The recognition of the critical need for a robust approach to monitoring, reporting and verification (MRV) of GGRs to both channel finance and demonstrate positive climate action is also welcomed. In this decisive decade, choices will be made that channel our trajectory for years to come and as such, it is critical that counterproductive decisions are avoided. To do this, holistic systematic approaches to the problem will be required and it is therefore encouraging to see the UK Government recognise that there are key constraints to scaling technologies such as CCS, such as the transport and storage infrastructure. It is also key for some of the GGR technologies included within this report to understand the carbon intensity of the supply chain and the possible wider detrimental impacts that could result, such as localised air quality issues from the deployment of BECCS. Therefore, we encourage the government’s commitment to develop regulation and abatement on emissions other than CO2 but would also suggest any such changes or developments address wider environmental and social impacts and don’t solely focus on emissions.

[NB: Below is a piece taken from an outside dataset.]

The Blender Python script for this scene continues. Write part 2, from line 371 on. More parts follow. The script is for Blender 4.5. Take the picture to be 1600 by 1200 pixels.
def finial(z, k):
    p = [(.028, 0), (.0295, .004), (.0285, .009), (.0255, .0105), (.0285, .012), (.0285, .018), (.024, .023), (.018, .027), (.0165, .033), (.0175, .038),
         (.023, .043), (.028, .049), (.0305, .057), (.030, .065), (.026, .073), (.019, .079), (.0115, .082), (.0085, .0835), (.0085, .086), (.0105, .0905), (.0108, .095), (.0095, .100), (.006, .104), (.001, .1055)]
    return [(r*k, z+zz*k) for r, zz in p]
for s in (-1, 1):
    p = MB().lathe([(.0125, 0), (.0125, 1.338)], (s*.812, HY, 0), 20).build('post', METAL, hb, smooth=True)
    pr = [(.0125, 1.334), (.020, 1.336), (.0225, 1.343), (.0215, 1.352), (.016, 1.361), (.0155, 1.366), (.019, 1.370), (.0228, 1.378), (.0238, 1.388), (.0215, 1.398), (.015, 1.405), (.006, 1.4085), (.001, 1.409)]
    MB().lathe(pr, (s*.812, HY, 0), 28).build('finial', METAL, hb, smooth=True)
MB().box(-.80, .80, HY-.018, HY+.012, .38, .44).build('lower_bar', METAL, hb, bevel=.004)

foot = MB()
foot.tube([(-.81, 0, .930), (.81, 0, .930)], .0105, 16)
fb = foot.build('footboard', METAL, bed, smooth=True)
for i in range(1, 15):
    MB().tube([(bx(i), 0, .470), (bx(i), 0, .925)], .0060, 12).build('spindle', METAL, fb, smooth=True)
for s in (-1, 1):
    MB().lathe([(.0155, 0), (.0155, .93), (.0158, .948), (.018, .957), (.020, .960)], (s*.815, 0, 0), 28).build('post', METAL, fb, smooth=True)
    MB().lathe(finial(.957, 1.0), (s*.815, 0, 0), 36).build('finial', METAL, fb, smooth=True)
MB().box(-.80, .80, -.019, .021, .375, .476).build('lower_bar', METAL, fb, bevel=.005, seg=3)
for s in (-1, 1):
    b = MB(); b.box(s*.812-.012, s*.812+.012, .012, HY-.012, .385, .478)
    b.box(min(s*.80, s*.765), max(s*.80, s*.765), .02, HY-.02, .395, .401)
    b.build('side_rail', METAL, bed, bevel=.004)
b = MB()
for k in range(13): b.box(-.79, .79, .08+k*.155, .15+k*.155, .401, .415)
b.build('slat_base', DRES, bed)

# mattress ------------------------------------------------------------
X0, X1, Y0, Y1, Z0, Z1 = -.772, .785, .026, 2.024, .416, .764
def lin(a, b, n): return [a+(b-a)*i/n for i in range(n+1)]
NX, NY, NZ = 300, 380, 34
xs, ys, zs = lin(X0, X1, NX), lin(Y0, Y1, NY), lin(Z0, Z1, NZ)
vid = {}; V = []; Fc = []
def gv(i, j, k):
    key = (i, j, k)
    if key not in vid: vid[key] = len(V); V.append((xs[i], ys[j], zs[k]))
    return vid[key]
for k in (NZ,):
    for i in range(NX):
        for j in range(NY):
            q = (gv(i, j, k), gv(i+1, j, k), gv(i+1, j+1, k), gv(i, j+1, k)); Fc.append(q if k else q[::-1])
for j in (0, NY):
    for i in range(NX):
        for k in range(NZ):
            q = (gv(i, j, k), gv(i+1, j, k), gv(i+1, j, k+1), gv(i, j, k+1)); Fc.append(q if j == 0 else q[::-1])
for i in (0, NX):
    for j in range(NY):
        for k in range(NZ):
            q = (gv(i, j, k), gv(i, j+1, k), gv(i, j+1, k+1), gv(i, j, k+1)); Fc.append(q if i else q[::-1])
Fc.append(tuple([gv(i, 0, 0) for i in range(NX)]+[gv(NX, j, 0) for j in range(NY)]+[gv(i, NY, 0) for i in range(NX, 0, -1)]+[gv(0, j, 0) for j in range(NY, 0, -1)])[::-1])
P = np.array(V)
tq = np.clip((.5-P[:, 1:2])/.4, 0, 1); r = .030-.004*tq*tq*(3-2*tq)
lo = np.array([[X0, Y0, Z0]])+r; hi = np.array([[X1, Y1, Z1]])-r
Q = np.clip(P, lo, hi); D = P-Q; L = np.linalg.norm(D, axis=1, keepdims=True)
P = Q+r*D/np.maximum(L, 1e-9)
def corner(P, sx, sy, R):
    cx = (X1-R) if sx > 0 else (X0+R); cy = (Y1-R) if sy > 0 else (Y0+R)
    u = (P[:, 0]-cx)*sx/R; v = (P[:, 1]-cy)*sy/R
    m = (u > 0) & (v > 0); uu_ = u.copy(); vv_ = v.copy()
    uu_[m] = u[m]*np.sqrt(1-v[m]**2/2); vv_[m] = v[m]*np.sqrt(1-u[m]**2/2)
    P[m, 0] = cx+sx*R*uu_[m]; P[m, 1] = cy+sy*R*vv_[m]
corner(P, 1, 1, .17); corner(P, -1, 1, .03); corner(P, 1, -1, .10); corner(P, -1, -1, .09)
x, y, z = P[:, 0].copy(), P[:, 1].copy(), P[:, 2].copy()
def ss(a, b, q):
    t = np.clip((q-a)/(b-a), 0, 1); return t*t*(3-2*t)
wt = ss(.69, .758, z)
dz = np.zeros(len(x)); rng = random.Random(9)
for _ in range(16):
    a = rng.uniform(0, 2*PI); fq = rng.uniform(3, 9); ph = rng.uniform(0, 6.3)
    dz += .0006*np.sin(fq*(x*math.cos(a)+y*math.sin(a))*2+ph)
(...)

Not having an established market or current customer demand for GGR technologies is a fundamental barrier to GGR deployment. So, it is interesting to see the proposal to utilise the existing UK Emission Trading Scheme as a possible market solution for stimulating investment by GGRS. Again, for credibility and transparency, the MRV approach and its governance will need to be faultless in its execution. Pace will be needed in determining any eligibility criteria to ensure that those projects in the pipeline don’t miss the opportunity for participation. This approach moves us to a single integrated compliance market for carbon, with negative emissions supporting liquidity as the ETS allowance cap falls over time, ideally regulations and governance will follow suit and be consolidated to improve emission management efficiency and direct focus and energy of those responsible to where it most needed – driving emissions down.

At Xodus, we believe there are lessons to be learned from the approach to the MRV system in place and encourage the UK Government to address any existing opportunities for improvement at the same time.